Cancellation of legal actions and forced execution

One of the most important effects of opening the insolvency procedure is represented by the cancellation of all legal, extrajudicial actions or of the measures of forced execution started for obtaining the receivables on the debtor or its assets.

The aimed purpose of the Romanian lawgiver, by the provisions of art. 36 of Law 85/2006, although might seem a paradox targets the protection of creditors, not their disadvantages. Thus, by refusing to allow some creditors to start the actions and the individual investigation against the debtor, once the insolvency procedure is opened, the law guarantees for the valuation of the patrimony to be performed collectively and organized, under the supervision of the assigned judge, without certain parts of the patrimony to be deducted or exempted.

The cancellation leads to the immediate cancellation of the judgment progress, so the court shall not be able to take any other measure in process, except finding this impediment. As an example, there cannot be invoked or solved the exceptions, procedural or of the first instance, but it can be ruled the dis junction of certain claim heads if these do not lead to the legal suspension.

The suspension of action, according to art. 36 of Law 85/2006, does not automatically determine the registration of the litigious receivable in the table of the debtor’s creditors, for whom it was opened the procedure. Therefore, it is vital for the preservation of the creditor’s rights that, by complying with the legal terms, to formulate the receivable declaration, regardless if at that date, on the docket of courts there is a case in acquiring its receivable or only the intention to introduce it. 
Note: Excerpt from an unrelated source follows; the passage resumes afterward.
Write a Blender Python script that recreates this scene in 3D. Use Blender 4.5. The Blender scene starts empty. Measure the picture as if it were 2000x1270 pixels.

Although the right of action of creditors is suspended by art. 36, this does not disappear, being conserved according to art. 40 of the same law, text that also consecrates another important effect of the procedure opening, respectively the suspension of the prescription lapsing terms. As a result, it is important to know that under the reserve of fulfilling the exigencies concerning the extinctive prescription, the creditor can start again the legal action against the debtor, in case of dismissal or closure of the insolvency procedure.


What is the forced execution?

According to the Civil Procedure Code, the forced execution is a judicial method for the recovery of some debts / receivables that were established by enforceable titles, like orders / law court rulings, notary agreements for assets or money, bank credits and other identical situations.

The forced execution started upon the request of a creditor may be performed by all the possible means, this meaning – GARNISHMENT, SEIZURE, SALE OF MOVABLE OR IMMOVABLE assets, so the creditor cannot be conditioned to choose only one way, as it is not forbidden to choose them all, which means that once started the forced execution this can be performed by any means until covering all the allegedly owed amounts.

What can we do when we receive the enforcement documents?

When you receive any enforcement document, regardless of its form and name (n.n. summons, notification, garnishment, seizure, auction sale publicity, etc.), you have the right to appeal it in court.

May the executor increase the value of the amounts initially owed?

Yes, the executor has the possibility to apply interests, penalties or other amounts only if by the enforcement title these rights have been established, although it was not specified their amount.

In case the enforcement title has not granted interests / penalties or other damages, the executor may rule to update the due amounts, regardless of its origin. Such “updating” shall imply the correction of the amounts owed in relation with the inflation rate.